- Data extract -
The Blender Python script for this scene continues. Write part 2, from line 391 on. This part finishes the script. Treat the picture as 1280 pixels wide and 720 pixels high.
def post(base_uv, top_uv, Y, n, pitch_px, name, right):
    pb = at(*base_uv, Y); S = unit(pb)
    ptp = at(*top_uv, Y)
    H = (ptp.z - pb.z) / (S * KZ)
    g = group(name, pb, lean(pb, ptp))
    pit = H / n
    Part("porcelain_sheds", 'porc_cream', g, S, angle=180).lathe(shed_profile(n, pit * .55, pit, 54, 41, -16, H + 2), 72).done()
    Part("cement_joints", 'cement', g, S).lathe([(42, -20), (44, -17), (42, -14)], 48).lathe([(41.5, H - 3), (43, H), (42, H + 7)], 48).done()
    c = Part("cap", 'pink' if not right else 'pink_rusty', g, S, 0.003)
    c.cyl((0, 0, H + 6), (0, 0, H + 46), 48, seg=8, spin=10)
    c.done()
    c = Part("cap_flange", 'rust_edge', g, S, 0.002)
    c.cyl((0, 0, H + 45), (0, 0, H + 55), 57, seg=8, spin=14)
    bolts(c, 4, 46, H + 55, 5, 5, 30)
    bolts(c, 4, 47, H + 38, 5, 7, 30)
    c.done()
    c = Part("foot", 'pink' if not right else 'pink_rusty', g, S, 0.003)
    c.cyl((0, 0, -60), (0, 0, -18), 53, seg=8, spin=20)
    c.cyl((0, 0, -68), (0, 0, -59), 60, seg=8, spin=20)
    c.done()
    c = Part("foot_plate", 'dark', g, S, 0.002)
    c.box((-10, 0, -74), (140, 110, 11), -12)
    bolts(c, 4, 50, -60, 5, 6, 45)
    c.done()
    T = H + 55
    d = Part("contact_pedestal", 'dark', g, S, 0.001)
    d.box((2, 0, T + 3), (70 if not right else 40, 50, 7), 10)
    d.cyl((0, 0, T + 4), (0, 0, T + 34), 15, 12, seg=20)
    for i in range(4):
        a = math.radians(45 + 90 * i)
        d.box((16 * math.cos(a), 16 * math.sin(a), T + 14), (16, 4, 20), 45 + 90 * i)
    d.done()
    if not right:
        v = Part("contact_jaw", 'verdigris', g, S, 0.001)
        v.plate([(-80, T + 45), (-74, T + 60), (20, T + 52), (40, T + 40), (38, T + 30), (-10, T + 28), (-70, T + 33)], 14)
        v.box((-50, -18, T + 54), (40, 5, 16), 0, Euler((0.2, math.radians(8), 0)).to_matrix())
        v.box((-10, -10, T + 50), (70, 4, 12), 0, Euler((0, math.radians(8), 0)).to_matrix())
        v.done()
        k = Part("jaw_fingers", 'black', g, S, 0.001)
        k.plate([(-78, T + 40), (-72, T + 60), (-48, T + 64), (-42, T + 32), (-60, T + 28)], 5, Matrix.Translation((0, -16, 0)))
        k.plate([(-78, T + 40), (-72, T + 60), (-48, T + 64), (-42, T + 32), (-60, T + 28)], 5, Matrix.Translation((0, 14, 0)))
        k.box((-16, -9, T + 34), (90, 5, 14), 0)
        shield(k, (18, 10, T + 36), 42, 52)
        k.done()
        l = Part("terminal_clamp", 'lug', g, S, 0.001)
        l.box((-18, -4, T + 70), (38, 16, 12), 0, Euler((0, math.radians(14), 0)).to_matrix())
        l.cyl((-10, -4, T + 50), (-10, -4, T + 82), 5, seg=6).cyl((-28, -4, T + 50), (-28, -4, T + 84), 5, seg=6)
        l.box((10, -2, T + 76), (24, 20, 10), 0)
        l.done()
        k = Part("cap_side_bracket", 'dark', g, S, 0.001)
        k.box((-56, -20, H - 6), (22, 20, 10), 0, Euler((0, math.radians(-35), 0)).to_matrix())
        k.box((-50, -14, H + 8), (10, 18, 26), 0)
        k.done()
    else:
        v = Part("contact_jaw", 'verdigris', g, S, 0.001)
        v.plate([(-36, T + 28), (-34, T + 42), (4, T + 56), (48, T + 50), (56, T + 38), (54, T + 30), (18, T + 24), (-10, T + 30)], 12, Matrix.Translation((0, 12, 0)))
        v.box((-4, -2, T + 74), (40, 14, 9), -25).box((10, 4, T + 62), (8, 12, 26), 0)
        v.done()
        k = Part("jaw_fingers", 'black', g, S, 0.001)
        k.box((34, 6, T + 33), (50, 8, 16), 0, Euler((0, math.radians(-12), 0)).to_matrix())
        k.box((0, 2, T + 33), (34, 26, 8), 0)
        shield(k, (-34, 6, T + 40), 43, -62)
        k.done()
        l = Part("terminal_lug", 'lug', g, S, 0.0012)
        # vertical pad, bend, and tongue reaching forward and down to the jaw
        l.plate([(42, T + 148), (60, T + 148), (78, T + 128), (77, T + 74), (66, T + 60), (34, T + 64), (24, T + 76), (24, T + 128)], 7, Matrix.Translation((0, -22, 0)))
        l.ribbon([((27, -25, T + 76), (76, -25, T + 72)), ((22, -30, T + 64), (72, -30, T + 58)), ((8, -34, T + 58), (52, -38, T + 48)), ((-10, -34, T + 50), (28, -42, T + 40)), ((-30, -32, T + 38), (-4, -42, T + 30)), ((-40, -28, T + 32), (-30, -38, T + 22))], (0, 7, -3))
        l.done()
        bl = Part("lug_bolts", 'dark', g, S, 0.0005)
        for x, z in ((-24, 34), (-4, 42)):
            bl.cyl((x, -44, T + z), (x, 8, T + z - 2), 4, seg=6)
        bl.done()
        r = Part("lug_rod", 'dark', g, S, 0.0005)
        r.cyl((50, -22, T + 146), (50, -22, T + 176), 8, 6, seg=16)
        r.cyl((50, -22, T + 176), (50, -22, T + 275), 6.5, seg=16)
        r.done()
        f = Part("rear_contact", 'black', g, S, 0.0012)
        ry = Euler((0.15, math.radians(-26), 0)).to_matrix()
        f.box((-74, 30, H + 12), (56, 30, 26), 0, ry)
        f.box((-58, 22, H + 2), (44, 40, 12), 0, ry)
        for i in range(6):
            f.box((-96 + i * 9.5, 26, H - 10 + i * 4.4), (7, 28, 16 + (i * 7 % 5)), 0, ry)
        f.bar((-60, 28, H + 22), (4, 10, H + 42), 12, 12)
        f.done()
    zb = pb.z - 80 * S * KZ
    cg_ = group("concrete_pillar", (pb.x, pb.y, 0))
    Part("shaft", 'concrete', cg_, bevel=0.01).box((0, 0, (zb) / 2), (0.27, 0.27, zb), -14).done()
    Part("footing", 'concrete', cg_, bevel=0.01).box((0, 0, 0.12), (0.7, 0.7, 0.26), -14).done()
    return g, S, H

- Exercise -
Write the data from above out again, exactly.

- Finished answer -
The Blender Python script for this scene continues. Write part 2, from line 391 on. This part finishes the script. Treat the picture as 1280 pixels wide and 720 pixels high.
def post(base_uv, top_uv, Y, n, pitch_px, name, right):
    pb = at(*base_uv, Y); S = unit(pb)
    ptp = at(*top_uv, Y)
    H = (ptp.z - pb.z) / (S * KZ)
    g = group(name, pb, lean(pb, ptp))
    pit = H / n
    Part("porcelain_sheds", 'porc_cream', g, S, angle=180).lathe(shed_profile(n, pit * .55, pit, 54, 41, -16, H + 2), 72).done()
    Part("cement_joints", 'cement', g, S).lathe([(42, -20), (44, -17), (42, -14)], 48).lathe([(41.5, H - 3), (43, H), (42, H + 7)], 48).done()
    c = Part("cap", 'pink' if not right else 'pink_rusty', g, S, 0.003)
    c.cyl((0, 0, H + 6), (0, 0, H + 46), 48, seg=8, spin=10)
    c.done()
    c = Part("cap_flange", 'rust_edge', g, S, 0.002)
    c.cyl((0, 0, H + 45), (0, 0, H + 55), 57, seg=8, spin=14)
    bolts(c, 4, 46, H + 55, 5, 5, 30)
    bolts(c, 4, 47, H + 38, 5, 7, 30)
    c.done()
    c = Part("foot", 'pink' if not right else 'pink_rusty', g, S, 0.003)
    c.cyl((0, 0, -60), (0, 0, -18), 53, seg=8, spin=20)
    c.cyl((0, 0, -68), (0, 0, -59), 60, seg=8, spin=20)
    c.done()
    c = Part("foot_plate", 'dark', g, S, 0.002)
    c.box((-10, 0, -74), (140, 110, 11), -12)
    bolts(c, 4, 50, -60, 5, 6, 45)
    c.done()
    T = H + 55
    d = Part("contact_pedestal", 'dark', g, S, 0.001)
    d.box((2, 0, T + 3), (70 if not right else 40, 50, 7), 10)
    d.cyl((0, 0, T + 4), (0, 0, T + 34), 15, 12, seg=20)
    for i in range(4):
        a = math.radians(45 + 90 * i)
        d.box((16 * math.cos(a), 16 * math.sin(a), T + 14), (16, 4, 20), 45 + 90 * i)
    d.done()
    if not right:
        v = Part("contact_jaw", 'verdigris', g, S, 0.001)
        v.plate([(-80, T + 45), (-74, T + 60), (20, T + 52), (40, T + 40), (38, T + 30), (-10, T + 28), (-70, T + 33)], 14)
        v.box((-50, -18, T + 54), (40, 5, 16), 0, Euler((0.2, math.radians(8), 0)).to_matrix())
        v.box((-10, -10, T + 50), (70, 4, 12), 0, Euler((0, math.radians(8), 0)).to_matrix())
        v.done()
        k = Part("jaw_fingers", 'black', g, S, 0.001)
        k.plate([(-78, T + 40), (-72, T + 60), (-48, T + 64), (-42, T + 32), (-60, T + 28)], 5, Matrix.Translation((0, -16, 0)))
        k.plate([(-78, T + 40), (-72, T + 60), (-48, T + 64), (-42, T + 32), (-60, T + 28)], 5, Matrix.Translation((0, 14, 0)))
        k.box((-16, -9, T + 34), (90, 5, 14), 0)
        shield(k, (18, 10, T + 36), 42, 52)
        k.done()
        l = Part("terminal_clamp", 'lug', g, S, 0.001)
        l.box((-18, -4, T + 70), (38, 16, 12), 0, Euler((0, math.radians(14), 0)).to_matrix())
        l.cyl((-10, -4, T + 50), (-10, -4, T + 82), 5, seg=6).cyl((-28, -4, T + 50), (-28, -4, T + 84), 5, seg=6)
        l.box((10, -2, T + 76), (24, 20, 10), 0)
        l.done()
        k = Part("cap_side_bracket", 'dark', g, S, 0.001)
        k.box((-56, -20, H - 6), (22, 20, 10), 0, Euler((0, math.radians(-35), 0)).to_matrix())
        k.box((-50, -14, H + 8), (10, 18, 26), 0)
        k.done()
    else:
        v = Part("contact_jaw", 'verdigris', g, S, 0.001)
        v.plate([(-36, T + 28), (-34, T + 42), (4, T + 56), (48, T + 50), (56, T + 38), (54, T + 30), (18, T + 24), (-10, T + 30)], 12, Matrix.Translation((0, 12, 0)))
        v.box((-4, -2, T + 74), (40, 14, 9), -25).box((10, 4, T + 62), (8, 12, 26), 0)
        v.done()
        k = Part("jaw_fingers", 'black', g, S, 0.001)
        k.box((34, 6, T + 33), (50, 8, 16), 0, Euler((0, math.radians(-12), 0)).to_matrix())
        k.box((0, 2, T + 33), (34, 26, 8), 0)
        shield(k, (-34, 6, T + 40), 43, -62)
        k.done()
        l = Part("terminal_lug", 'lug', g, S, 0.0012)
        # vertical pad, bend, and tongue reaching forward and down to the jaw
        l.plate([(42, T + 148), (60, T + 148), (78, T + 128), (77, T + 74), (66, T + 60), (34, T + 64), (24, T + 76), (24, T + 128)], 7, Matrix.Translation((0, -22, 0)))
        l.ribbon([((27, -25, T + 76), (76, -25, T + 72)), ((22, -30, T + 64), (72, -30, T + 58)), ((8, -34, T + 58), (52, -38, T + 48)), ((-10, -34, T + 50), (28, -42, T + 40)), ((-30, -32, T + 38), (-4, -42, T + 30)), ((-40, -28, T + 32), (-30, -38, T + 22))], (0, 7, -3))
        l.done()
        bl = Part("lug_bolts", 'dark', g, S, 0.0005)
        for x, z in ((-24, 34), (-4, 42)):
            bl.cyl((x, -44, T + z), (x, 8, T + z - 2), 4, seg=6)
        bl.done()
        r = Part("lug_rod", 'dark', g, S, 0.0005)
        r.cyl((50, -22, T + 146), (50, -22, T + 176), 8, 6, seg=16)
        r.cyl((50, -22, T + 176), (50, -22, T + 275), 6.5, seg=16)
        r.done()
        f = Part("rear_contact", 'black', g, S, 0.0012)
        ry = Euler((0.15, math.radians(-26), 0)).to_matrix()
        f.box((-74, 30, H + 12), (56, 30, 26), 0, ry)
        f.box((-58, 22, H + 2), (44, 40, 12), 0, ry)
        for i in range(6):
            f.box((-96 + i * 9.5, 26, H - 10 + i * 4.4), (7, 28, 16 + (i * 7 % 5)), 0, ry)
        f.bar((-60, 28, H + 22), (4, 10, H + 42), 12, 12)
        f.done()
    zb = pb.z - 80 * S * KZ
    cg_ = group("concrete_pillar", (pb.x, pb.y, 0))
    Part("shaft", 'concrete', cg_, bevel=0.01).box((0, 0, (zb) / 2), (0.27, 0.27, zb), -14).done()
    Part("footing", 'concrete', cg_, bevel=0.01).box((0, 0, 0.12), (0.7, 0.7, 0.26), -14).done()
    return g, S, H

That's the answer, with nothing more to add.